The response of the Rousseff government to the present crisis has been to move even further to the right, while handing over key functions of her presidency to right-wing figures independent of the PT.

Thus, fiscal policy has been turned over to Finance Minister Joaquim Levy, a graduate of the University of Chicago, who was a top official at the International Monetary Fund and chief of asset management at Banco Bradesco SA, Brazil’s second-largest private banking group. He is implementing cuts in unemployment and other benefits for workers and budget cuts aimed at shifting tens of billions of dollars in social spending to build up a surplus to meet interest payments to Wall Street speculators.

Meanwhile, the Brazilian congress is pushing through legislation that rips up labor laws protecting workers from the outsourcing of their jobs. While outsourcing was previously limited to support functions such as janitorial or security services, it would now be allowed across the board, leading to drastic reductions in workers’ wages, benefits and rights.

While Rousseff has expressed reservations about the legislation and sections of the Workers Party have opposed it, Finance Minister Levy is reportedly backing the bill, while Manoel Dias, Rousseff’s labor minister, has argued that outsourcing is a necessity and the legislation could be supported with relatively minor changes.

Rousseff has also designated her vice president, Michel Temer, as her political negotiator with Congress. Temer is a leader of the Brazilian Democratic Movement Party, or PMDB, whose support is needed to pass Levy’s austerity plan. The PMDB members of Congress voted overwhelmingly in favor of the outsourcing legislation.

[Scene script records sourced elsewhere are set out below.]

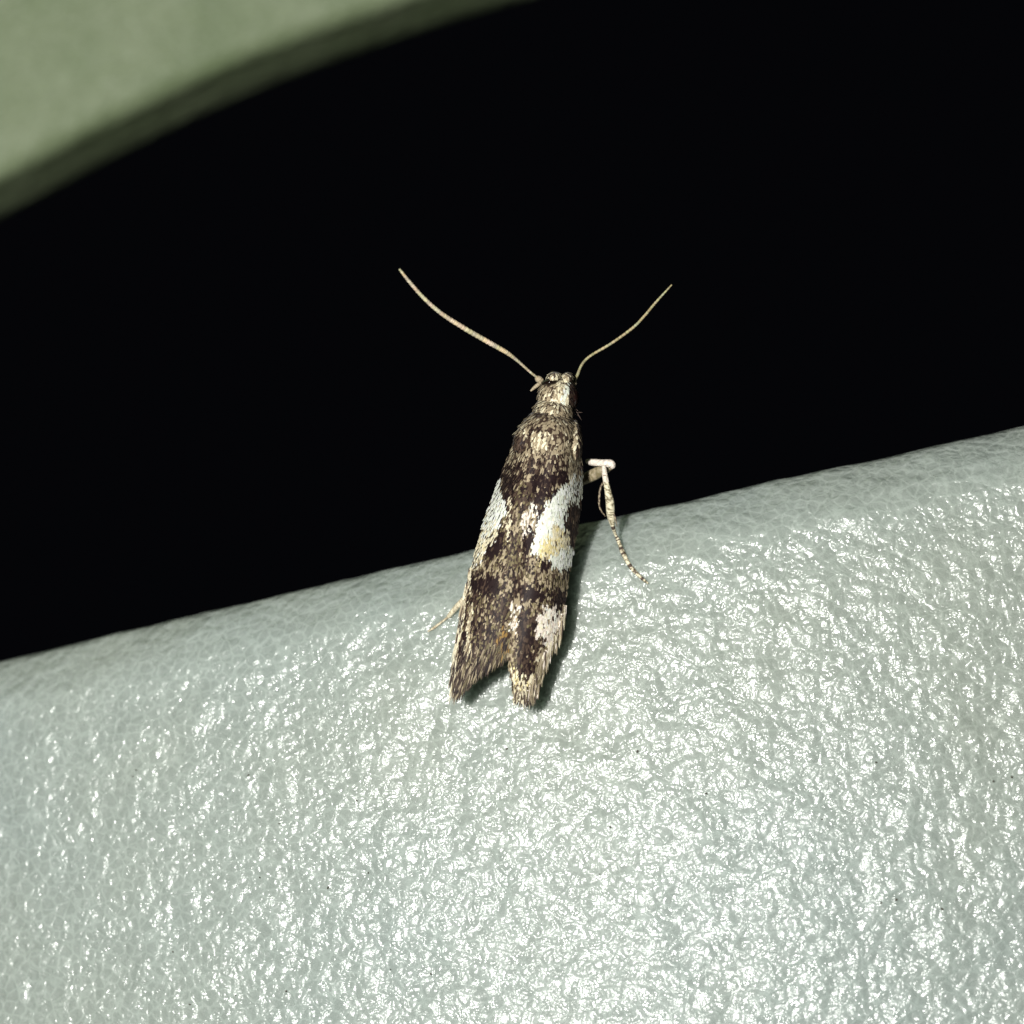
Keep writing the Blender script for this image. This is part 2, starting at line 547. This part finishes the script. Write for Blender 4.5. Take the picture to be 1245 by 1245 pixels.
class Scales:
    def __init__(self): self.V = []; self.F = []; self.C = []

    def add(self, p, n, d, L, w, c, lift=0.12):
        """strap-shaped scale: root p, normal n, direction d"""
        n = n / np.linalg.norm(n)
        d = d - n * d.dot(n); d /= np.linalg.norm(d)
        s = np.cross(d, n)
        b = len(self.V)
        up = n * (L * lift)
        for (a, e, h) in ((0, -.28, 0), (0, .28, 0), (.55, .5, .55), (.55, -.5, .55), (.9, .38, .9), (.9, -.38, .9), (1.0, 0, 0.95)):
            self.V.append(p + d * (a * L) + s * (e * w) + up * h)
            self.C.append(c * (0.85 + 0.2 * a))
        self.F += [(b, b + 1, b + 2, b + 3), (b + 3, b + 2, b + 4, b + 5), (b + 5, b + 4, b + 6)]

    def hair(self, p, d, L, w, c, bend=None):
        b = len(self.V)
        s = np.cross(d, [0, 0, 1.0]); s /= max(np.linalg.norm(s), 1e-6)
        bend = np.zeros(3) if bend is None else bend
        for a, k in ((0, 1), (.5, .8), (1, .1)):
            q = p + d * (L * a) + bend * (a * a)
            self.V.append(q - s * w * k / 2); self.V.append(q + s * w * k / 2)
            self.C.append(c); self.C.append(c)
        self.F += [(b, b + 1, b + 3, b + 2), (b + 2, b + 3, b + 5, b + 4)]

    def build(self, name, mat, parent):
        o = build(name, self.V, self.F, mat, parent, np.array(self.C), smooth=False)
        o['kind'] = 'stuff'
        return o


def surf(fn, x, y):
    """position and normal of a height surface given over photo px"""
    z = float(fn(x, y))
    p = np.array(lay(x, y, z))
    px_ = np.array(lay(x + 1, y, float(fn(x + 1, y)))); py_ = np.array(lay(x, y + 1, float(fn(x, y + 1))))
    n = np.cross(py_ - p, px_ - p)
    n /= np.linalg.norm(n)
    if n[2] < 0: n = -n
    return p, n


def shell(name, fn, left, right, y0, y1, ny, nx, mat, colour, thick=0.04):
    """thin solid wing membrane from the height surface"""
    V = []; K = []
    for s in (-0.05, -0.05 - thick):
        for i in range(ny):
            y = y0 + (y1 - y0) * i / (ny - 1)
            a, b = float(left(y)), float(right(y))
            for j in range(nx):
                x = a + (b - a) * j / (nx - 1)
                V.append(lay(x, y, float(fn(x, y)) + s)); K.append(colour)
    n = ny * nx
    F = [tuple(reversed(f)) for f in grid_faces(ny, nx)] + [tuple(k + n for k in f) for f in grid_faces(ny, nx)]
    for i in range(ny - 1):
        F.append((i * nx, (i + 1) * nx, (i + 1) * nx + n, i * nx + n))
        a = i * nx + nx - 1; b = a + nx
        F.append((b, a, a + n, b + n))
    for j in range(nx - 1):
        F.append((j + 1, j, j + n, j + 1 + n))
        a = (ny - 1) * nx + j
        F.append((a, a + 1, a + 1 + n, a + n))
    return build(name, V, F, mat, moth, np.array(K))


def wl(x, y): return float(wing_z(np.float64(x), np.float64(y), -1)) - 0.06
def wr(x, y): return float(wing_z(np.float64(x), np.float64(y), 1))


def mk_left():
    lf = lambda y: float(xl(y)) + 1.8
    rt = lambda y: max(float(inner_left(y)) + (4 if y < 785 else 0), lf(y) + 1.0)
    o = shell('forewing', wl, lf, rt, 520, 845, 60, 14, MAT_BODY, C_BROWN)
    o['label'] = 'left forewing, pale streak near its base and an olive brown tip'
    sc = Scales()
    for y in np.arange(516, 842, 2.1):
        a, b = lf(y), rt(y)
        x = a + random.random() * 2
        while x < b:
            xx = x + random.uniform(-.9, .9); yy = y + random.uniform(-1.4, 1.4)
            xx = min(max(xx, lf(yy)), rt(yy))
            p, n = surf(wl, xx, yy)
            d = np.array([-0.22 + random.uniform(-.13, .13), -1, 0.0])
            c = pattern(xx, yy + 3)
            sc.add(p + n * 0.012, n, d, random.uniform(.09, .155), random.uniform(.034, .056), c, random.uniform(.03, .17))
            x += 1.6
    sc.build('wing_scales', MAT_SCALE, o)
    return o


def mk_right():
    lf = lambda y: float(xm(y)) - 1.5
    rt = lambda y: max(float(xr(y)) - 1.6, lf(y) + 1.0)
    o = shell('forewing', wr, lf, rt, 520, 854, 60, 14, MAT_BODY, C_BROWN)
    o['label'] = 'right forewing, large white streak with a yellow spot and ragged pale tip'
    sc = Scales()
    for y in np.arange(516, 850, 2.1):
        a, b = lf(y), rt(y)
        x = a + random.random() * 2
        while x < b:
            xx = x + random.uniform(-.9, .9); yy = y + random.uniform(-1.4, 1.4)
            xx = min(max(xx, lf(yy)), rt(yy))
            p, n = surf(wr, xx, yy)
            d = np.array([-0.18 + random.uniform(-.13, .13), -1, 0.0])
            c = pattern(xx, yy + 3)
            sc.add(p + n * 0.012, n, d, random.uniform(.09, .155), random.uniform(.034, .056), c, random.uniform(.03, .17))
            x += 1.6
    sc.build('wing_scales', MAT_SCALE, o)
    return o


WL = mk_left()
WR = mk_right()

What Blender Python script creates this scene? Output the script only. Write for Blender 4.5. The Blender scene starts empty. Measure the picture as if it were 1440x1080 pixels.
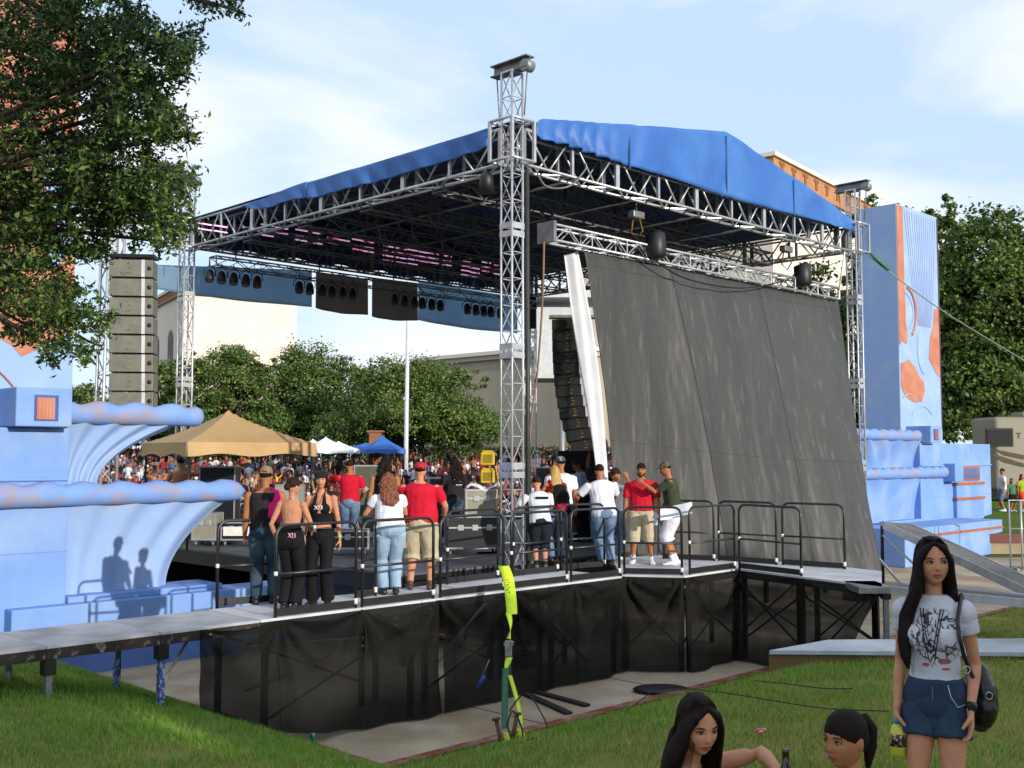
import bpy, bmesh, math, random
import numpy as np
from mathutils import Vector, Matrix, noise as mnoise
from math import sin, cos, pi, radians, sqrt, atan2, tan
V = Vector
scn = bpy.context.scene
COL = scn.collection
random.seed(7); np.random.seed(7)
rnd = random.random
def ru(a, b): return a + (b - a) * random.random()
# ---------------------------------------------------------------- camera
FPX = 1550.0; PITCH = math.atan(100 / FPX); CZ = 3.4
cam = bpy.data.cameras.new('camera'); camo = bpy.data.objects.new('camera', cam); COL.objects.link(camo)
camo.location = (0, 0, CZ); camo.rotation_euler = (pi / 2 + PITCH, 0, 0)
cam.sensor_width = 36; cam.lens = 36 * FPX / 1440; cam.clip_end = 3000; cam.clip_start = 0.05
scn.camera = camo
def ray(px, py):
    a = (px - 720) / FPX; b = -(py - 540) / FPX
    return V((a, cos(PITCH) - b * sin(PITCH), sin(PITCH) + b * cos(PITCH)))
def at(px, py, Y):
    d = ray(px, py); return V((0, 0, CZ)) + d * (Y / d.y)
def atz(px, py, z):
    d = ray(px, py); return V((0, 0, CZ)) + d * ((z - CZ) / d.z)
R2 = sqrt(.5)
E1 = V((R2, R2, 0)); E2 = V((-R2, R2, 0)); N0 = V((0, 18, 0))
def S(u, v, z=0): return N0 + E1 * u + E2 * v + V((0, 0, z))
def toS(p): d = p - N0; return d.dot(E1), d.dot(E2)
# ---------------------------------------------------------------- materials
def srgb(h):
    if isinstance(h, str):
        h = h.lstrip('#'); c = [int(h[i:i + 2], 16) / 255 for i in (0, 2, 4)]
        return tuple((x / 12.92 if x <= .04045 else ((x + .055) / 1.055) ** 2.4) for x in c) + (1,)
    return tuple(h) + (1,) if len(h) == 3 else tuple(h)
MATS = {}
def mat(name, c1, c2=None, scale=5., rough=.7, metal=0., bump=0., bscale=40., trans=0., emit=0., spec=.5, c3=None, s3=.7, stretch=None, sss=0, thr=(.35, .65), coat=0):
    if name in MATS: return MATS[name]
    m = bpy.data.materials.new(name); m.use_nodes = True; MATS[name] = m
    nt = m.node_tree; n = nt.nodes; L = nt.links; b = n['Principled BSDF']
    c1 = srgb(c1); c2 = srgb(c2) if c2 else tuple(x * .8 for x in c1[:3]) + (1,)
    tc = n.new('ShaderNodeTexCoord'); mp = n.new('ShaderNodeMapping'); L.new(tc.outputs['Object'], mp.inputs[0])
    if stretch: mp.inputs['Scale'].default_value = stretch
    nz = n.new('ShaderNodeTexNoise'); nz.inputs['Scale'].default_value = scale; nz.inputs['Detail'].default_value = 6; nz.inputs['Roughness'].default_value = .62
    L.new(mp.outputs[0], nz.inputs['Vector'])
    r = n.new('ShaderNodeValToRGB'); r.color_ramp.elements[0].position = thr[0]; r.color_ramp.elements[1].position = thr[1]
    r.color_ramp.elements[0].color = c1; r.color_ramp.elements[1].color = c2
    L.new(nz.outputs['Fac'], r.inputs[0]); out = r.outputs[0]
    if c3:
        n2 = n.new('ShaderNodeTexNoise'); n2.inputs['Scale'].default_value = s3; n2.inputs['Detail'].default_value = 4
        L.new(tc.outputs['Object'], n2.inputs['Vector'])
        r2 = n.new('ShaderNodeValToRGB'); r2.color_ramp.elements[0].position = .45; r2.color_ramp.elements[1].position = .65
        L.new(n2.outputs['Fac'], r2.inputs[0])
        mx = n.new('ShaderNodeMix'); mx.data_type = 'RGBA'; L.new(r2.outputs[0], mx.inputs[0]); L.new(out, mx.inputs[6]); mx.inputs[7].default_value = srgb(c3); out = mx.outputs[2]
    L.new(out, b.inputs['Base Color'])
    b.inputs['Roughness'].default_value = rough; b.inputs['Metallic'].default_value = metal
    b.inputs['Specular IOR Level'].default_value = spec
    if coat: b.inputs['Coat Weight'].default_value = coat
    if sss:
        b.inputs['Subsurface Weight'].default_value = sss; b.inputs['Subsurface Radius'].default_value = (.02, .008, .004)
    if bump:
        nb = n.new('ShaderNodeTexNoise'); nb.inputs['Scale'].default_value = bscale; nb.inputs['Detail'].default_value = 5
        L.new(mp.outputs[0], nb.inputs['Vector'])
        bp = n.new('ShaderNodeBump'); bp.inputs['Strength'].default_value = min(1, bump); bp.inputs['Distance'].default_value = .02
        L.new(nb.outputs['Fac'], bp.inputs['Height']); L.new(bp.outputs[0], b.inputs['Normal'])
    if emit:
        L.new(out, b.inputs['Emission Color']); b.inputs['Emission Strength'].default_value = emit
    if trans:
        t = n.new('ShaderNodeBsdfTransparent'); mxs = n.new('ShaderNodeMixShader'); mxs.inputs[0].default_value = trans
        o = n['Material Output']; L.new(b.outputs[0], mxs.inputs[1]); L.new(t.outputs[0], mxs.inputs[2]); L.new(mxs.outputs[0], o.inputs[0])
    return m
def leafmat(name, c1, c2, tl=.35):
    m = mat(name, c1, c2, scale=.9, rough=.55, thr=(.3, .7), spec=.35)
    nt = m.node_tree; n = nt.nodes; L = nt.links; b = n['Principled BSDF']; o = n['Material Output']
    src = b.inputs['Base Color'].links[0].from_socket
    g = n.new('ShaderNodeObjectInfo')
    t = n.new('ShaderNodeBsdfTranslucent'); L.new(src, t.inputs[0])
    mx = n.new('ShaderNodeMixShader'); mx.inputs[0].default_value = tl
    L.new(b.outputs[0], mx.inputs[1]); L.new(t.outputs[0], mx.inputs[2]); L.new(mx.outputs[0], o.inputs[0])
    return m
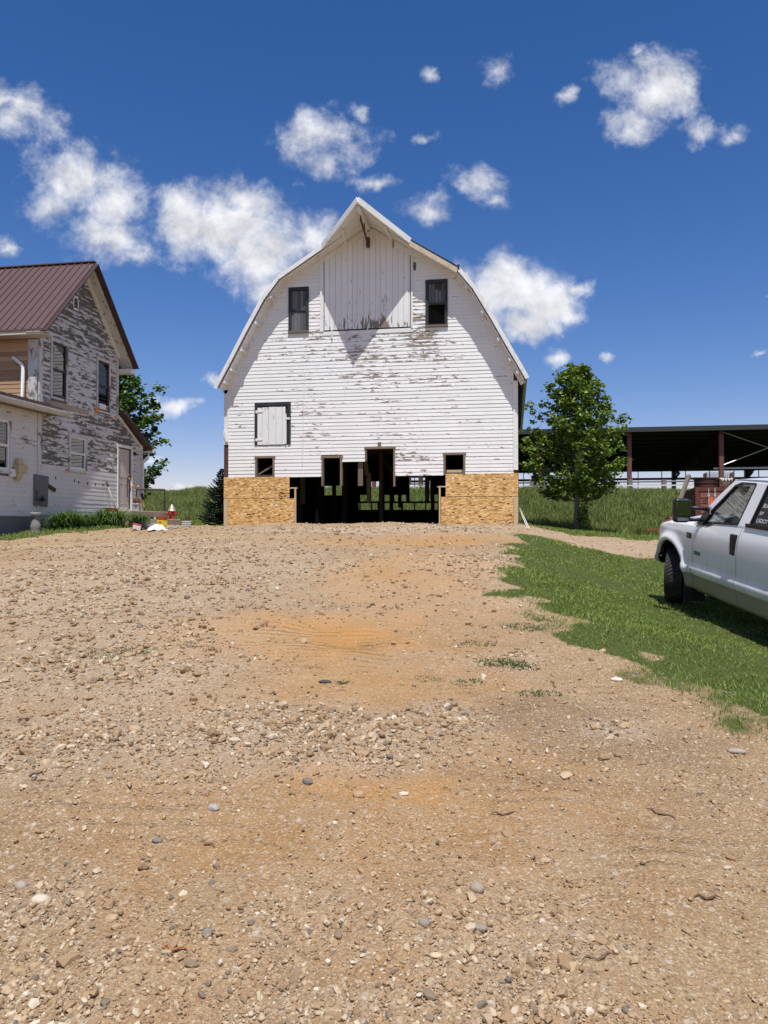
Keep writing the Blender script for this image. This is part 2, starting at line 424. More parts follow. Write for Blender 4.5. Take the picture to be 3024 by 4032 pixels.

Under these conditions, the right-wing demonstrations opposing Rousseff, on the one hand, together with the support given her government by the union bureaucracy of the CUT and the so-called social organizations, on the other, only serve to obscure the growing hostility that exists within the Brazilian working class toward the PT and an entire political setup which oversees a system of intense capitalist exploitation and massive social inequality.